Persimmon: at least 1,000 south-west homes built without required fire barriers

New homes built by Persimmon missing fire safety barriers.

Homes built by one of the UK’s largest developers were constructed without essential barriers to slow the spread of fire.

Regulations dictate the flame-resistant material must be installed in roof spaces and wall cavities.

Housebuilder Persimmon Homes found it was missing from some properties on estates in south-west England.

It has written to more than 1,000 people to say their homes need to be checked.

One resident in Truro, Cornwall, said his house “is potentially a massive fire risk”.

The homeowner, who did not want to be named, said recent inspections of his five-year-old house revealed “a vast amount” of fire were barriers missing.
“I’m extremely concerned because I have a family, including two children, living in this house,” he said.

Some of the homes affected are on a Persimmon-built estate in Exeter where a fire last year “rapidly escalated” as it spread between properties.

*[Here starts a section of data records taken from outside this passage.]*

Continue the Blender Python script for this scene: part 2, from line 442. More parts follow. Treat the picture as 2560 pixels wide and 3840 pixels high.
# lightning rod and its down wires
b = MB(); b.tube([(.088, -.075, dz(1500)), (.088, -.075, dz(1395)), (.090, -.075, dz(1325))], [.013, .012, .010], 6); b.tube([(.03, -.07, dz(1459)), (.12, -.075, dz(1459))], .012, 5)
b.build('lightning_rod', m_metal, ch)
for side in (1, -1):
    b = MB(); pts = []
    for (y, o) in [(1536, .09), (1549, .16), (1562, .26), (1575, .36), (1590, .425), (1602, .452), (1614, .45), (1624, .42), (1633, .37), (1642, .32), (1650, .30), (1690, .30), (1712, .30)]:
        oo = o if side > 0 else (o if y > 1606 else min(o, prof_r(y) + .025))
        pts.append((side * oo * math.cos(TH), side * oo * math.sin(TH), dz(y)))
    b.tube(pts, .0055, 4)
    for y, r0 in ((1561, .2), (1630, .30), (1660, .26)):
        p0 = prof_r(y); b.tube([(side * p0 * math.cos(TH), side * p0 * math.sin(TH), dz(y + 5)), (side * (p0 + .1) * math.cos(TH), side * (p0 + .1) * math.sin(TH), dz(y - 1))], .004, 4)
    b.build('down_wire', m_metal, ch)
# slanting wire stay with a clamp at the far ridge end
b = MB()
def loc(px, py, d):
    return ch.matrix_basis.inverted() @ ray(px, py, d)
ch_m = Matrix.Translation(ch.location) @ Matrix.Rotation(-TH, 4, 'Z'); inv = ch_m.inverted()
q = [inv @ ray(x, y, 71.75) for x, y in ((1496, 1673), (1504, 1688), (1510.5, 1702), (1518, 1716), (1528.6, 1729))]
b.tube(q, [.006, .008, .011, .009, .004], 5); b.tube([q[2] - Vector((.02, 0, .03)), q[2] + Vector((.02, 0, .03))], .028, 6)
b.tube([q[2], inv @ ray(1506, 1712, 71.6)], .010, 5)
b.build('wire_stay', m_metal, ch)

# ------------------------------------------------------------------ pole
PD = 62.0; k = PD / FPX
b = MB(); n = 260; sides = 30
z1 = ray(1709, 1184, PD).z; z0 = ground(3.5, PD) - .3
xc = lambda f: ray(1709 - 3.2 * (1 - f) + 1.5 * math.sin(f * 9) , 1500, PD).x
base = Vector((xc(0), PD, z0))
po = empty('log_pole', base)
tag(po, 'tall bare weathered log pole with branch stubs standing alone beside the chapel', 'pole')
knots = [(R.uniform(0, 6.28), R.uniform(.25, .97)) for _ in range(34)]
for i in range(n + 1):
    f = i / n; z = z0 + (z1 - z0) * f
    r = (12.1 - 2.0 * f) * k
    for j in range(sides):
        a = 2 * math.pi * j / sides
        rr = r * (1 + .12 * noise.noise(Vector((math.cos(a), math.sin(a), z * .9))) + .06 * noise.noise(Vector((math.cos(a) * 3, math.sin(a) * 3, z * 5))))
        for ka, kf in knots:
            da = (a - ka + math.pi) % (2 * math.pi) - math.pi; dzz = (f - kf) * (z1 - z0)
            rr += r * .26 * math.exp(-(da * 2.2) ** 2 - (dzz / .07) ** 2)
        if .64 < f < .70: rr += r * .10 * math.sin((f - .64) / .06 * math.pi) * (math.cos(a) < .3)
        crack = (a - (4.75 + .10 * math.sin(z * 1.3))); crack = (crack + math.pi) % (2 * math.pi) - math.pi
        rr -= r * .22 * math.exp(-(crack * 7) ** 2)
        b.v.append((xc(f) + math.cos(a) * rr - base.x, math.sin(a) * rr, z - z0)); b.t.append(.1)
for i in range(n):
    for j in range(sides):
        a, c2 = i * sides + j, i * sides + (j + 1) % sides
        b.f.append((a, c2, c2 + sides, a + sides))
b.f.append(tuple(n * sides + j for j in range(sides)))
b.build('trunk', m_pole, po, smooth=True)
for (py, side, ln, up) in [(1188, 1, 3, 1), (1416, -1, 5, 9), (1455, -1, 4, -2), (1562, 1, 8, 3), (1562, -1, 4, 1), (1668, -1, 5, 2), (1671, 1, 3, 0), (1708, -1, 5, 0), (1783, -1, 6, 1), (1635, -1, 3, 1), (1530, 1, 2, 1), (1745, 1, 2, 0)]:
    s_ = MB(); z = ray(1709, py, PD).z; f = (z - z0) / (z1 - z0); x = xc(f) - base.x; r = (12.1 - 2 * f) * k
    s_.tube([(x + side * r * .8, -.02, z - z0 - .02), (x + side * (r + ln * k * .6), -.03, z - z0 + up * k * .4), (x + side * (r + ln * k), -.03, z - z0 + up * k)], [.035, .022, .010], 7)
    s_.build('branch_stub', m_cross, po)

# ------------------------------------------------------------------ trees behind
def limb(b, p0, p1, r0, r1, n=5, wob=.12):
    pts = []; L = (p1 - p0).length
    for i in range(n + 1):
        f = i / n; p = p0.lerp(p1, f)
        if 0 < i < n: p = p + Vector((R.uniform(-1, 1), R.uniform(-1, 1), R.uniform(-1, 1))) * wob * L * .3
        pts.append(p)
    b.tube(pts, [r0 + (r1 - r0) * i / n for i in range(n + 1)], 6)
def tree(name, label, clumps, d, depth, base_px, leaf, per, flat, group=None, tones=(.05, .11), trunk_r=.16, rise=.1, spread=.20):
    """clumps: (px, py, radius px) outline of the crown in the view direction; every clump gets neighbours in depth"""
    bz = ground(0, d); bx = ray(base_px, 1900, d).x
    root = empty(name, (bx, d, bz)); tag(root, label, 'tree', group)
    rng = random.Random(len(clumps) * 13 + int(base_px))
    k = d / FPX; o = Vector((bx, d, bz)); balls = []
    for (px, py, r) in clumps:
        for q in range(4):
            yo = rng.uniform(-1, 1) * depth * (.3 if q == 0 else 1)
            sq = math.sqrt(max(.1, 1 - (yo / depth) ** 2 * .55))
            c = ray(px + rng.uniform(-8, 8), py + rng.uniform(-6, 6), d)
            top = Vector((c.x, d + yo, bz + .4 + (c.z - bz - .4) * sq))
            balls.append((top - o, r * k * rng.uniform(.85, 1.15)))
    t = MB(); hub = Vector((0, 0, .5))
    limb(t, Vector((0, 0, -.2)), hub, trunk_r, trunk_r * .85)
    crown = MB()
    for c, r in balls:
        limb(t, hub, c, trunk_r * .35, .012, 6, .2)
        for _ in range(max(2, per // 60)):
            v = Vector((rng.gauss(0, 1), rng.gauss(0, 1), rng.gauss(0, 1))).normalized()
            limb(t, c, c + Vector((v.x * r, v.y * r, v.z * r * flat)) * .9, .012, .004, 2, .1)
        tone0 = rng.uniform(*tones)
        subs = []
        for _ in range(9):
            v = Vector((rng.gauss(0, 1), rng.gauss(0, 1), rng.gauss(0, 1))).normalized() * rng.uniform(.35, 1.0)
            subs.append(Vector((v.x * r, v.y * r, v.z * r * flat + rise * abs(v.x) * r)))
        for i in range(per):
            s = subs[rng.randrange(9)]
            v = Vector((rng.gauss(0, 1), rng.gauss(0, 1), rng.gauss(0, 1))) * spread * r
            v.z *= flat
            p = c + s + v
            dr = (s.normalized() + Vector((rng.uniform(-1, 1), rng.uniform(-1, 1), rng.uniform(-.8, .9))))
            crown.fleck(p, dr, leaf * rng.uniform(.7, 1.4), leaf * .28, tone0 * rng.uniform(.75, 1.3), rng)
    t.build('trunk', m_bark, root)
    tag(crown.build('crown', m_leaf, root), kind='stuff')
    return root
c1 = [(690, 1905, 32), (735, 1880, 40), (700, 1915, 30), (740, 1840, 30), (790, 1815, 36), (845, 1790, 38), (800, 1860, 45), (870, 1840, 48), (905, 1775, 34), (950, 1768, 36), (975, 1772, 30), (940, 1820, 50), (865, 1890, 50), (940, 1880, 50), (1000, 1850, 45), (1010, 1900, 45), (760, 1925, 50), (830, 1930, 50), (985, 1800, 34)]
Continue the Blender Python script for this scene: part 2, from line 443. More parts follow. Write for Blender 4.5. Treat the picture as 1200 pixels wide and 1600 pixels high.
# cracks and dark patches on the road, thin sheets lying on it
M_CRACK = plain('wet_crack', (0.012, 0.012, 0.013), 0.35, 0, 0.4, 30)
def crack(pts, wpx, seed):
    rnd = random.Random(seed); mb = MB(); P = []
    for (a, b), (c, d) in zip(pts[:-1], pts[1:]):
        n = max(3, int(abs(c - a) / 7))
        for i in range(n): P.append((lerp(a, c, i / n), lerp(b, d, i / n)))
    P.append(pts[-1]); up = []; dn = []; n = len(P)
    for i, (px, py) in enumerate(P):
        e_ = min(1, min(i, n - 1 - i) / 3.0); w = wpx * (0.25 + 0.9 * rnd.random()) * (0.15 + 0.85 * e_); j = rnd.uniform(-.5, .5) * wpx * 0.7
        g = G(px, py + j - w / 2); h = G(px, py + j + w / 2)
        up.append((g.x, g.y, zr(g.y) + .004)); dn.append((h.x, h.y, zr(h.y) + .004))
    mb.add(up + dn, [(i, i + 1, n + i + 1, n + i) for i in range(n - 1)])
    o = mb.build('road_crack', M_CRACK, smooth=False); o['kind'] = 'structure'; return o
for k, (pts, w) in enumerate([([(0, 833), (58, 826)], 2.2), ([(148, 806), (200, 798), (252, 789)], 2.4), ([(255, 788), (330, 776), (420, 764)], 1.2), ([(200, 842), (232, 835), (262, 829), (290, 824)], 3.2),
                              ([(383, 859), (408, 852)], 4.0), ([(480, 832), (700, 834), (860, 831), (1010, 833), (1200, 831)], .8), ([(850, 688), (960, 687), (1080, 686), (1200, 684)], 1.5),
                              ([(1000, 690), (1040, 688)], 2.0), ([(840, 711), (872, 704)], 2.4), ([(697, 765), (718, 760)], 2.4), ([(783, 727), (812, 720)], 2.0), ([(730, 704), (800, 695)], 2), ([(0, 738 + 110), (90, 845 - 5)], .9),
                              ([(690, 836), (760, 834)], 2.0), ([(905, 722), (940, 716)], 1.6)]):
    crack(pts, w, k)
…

Speaking about the blaze, Cornwall councillor Dulcie Tudor said it had spread “through to the roofs of the adjoining houses”.

Homes without cavity barriers “act like a chimney” in the event of a fire, she said, and called for work on all Persimmon Homes developments to be halted until the faults have been rectified.

Fire safety consultant Alan Cox said blazes “could easily travel from one compartment or property to another” if there were missing barriers “at roof level”.

A spokesperson said the firm had “identified this as an issue in its south west region” and had “carried out a full check of more than 1,100 timber frame properties and checks are ongoing”.

“However, while investigations are live we are not in a position to advise of the results”.

Persimmon includes Cornwall, Devon, Somerset, Bristol, Gloucestershire, Wiltshire and Dorset within the south-west region.

The company did not confirm whether there were any issues in other parts of the country.
Cornwall Council said its enforcement powers were limited because it had not inspected the homes when they were built.

Repeated breaches of building regulations can result in the developer being taken to court by a local authority.”